Forest dept on tenterhooks as illegal sand mining thrives at BNP

Last Updated 21 June 2015, 19:43 IST

A large quantity of sand is being illegally mined from the fringes of Bannerghatta National Park (BNP) and the forest department officials are having a tough time stopping the illicit activity. 

Since last month, the BNP officials have been busy seizing lorries on Bannerghatta Road and holding them at the BNP head office. The department is forced to deploy its staff for this job.

Deputy Conservator of Forests (DCF), BNP, Sunil Panwar, told Deccan Herald  that they have started seizing lorries since last month and have collected Rs 5 lakh as penalty. 

“Last weekend we seized 17 lorries. Each lorry is fined Rs 25,000. The penalty collected has been deposited in the State treasury. We also hold the lorries in our office for two days in order to put indirect pressure on the companies and transporters,” Panwar said. 

Lorries are seized because they pass through forest patches illegally at night. They pass through Shivanahalli-Ragihalli Road, BNP-Kagallipura Road or through Mahantalingapura. Sand is mined by using borewells in revenue lands which are located on the fringes of the forest. 

According to the Wildlife Protection Act,1972, and High Court orders, no quarrying, sand mining or excavation is permitted in a one-kilometre radius of forest patch. But this rule is not being followed, he said. 

Forest department officials have powers only to penalise and seize lorries for a shortwhile. Thus, there is little effect and lorries continue to ply on City roads. There are many instances where traffic and forest department officials have been threatened by the sand lorry mafia.

The City needs 2,000-3,000 lorry loads of sand per day, but only half the demand is being met. Only 30 per cent of the lorries moving on City roads have permits.

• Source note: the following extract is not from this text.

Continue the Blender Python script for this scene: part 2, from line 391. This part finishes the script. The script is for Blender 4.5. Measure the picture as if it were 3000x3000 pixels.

Since the rest are illegal and demand is high, lorry drivers are forced to pay bribes of Rs 10,000-14,000. Bengaluru gets 10 per cent river sand from Mangaluru, Kollegal and Haliyal and the remaining supply is met by filter sand transported from the outskirts of the City, like Kanakapura and Tumakuru. Rates vary from Rs 40,000 to Rs one lakh per load depending upon the  excavation area, said B Chennareddy, President of Sand Lorry Owners Association. 

Mostly low quality filter sand is supplied to Bengaluru which is extracted from river beds or vacant sites, filtered and sold. Though M-Sand, mud bricks and blocks are available in the market, they are not preferred because of the high cost and lack of knowledge, he added.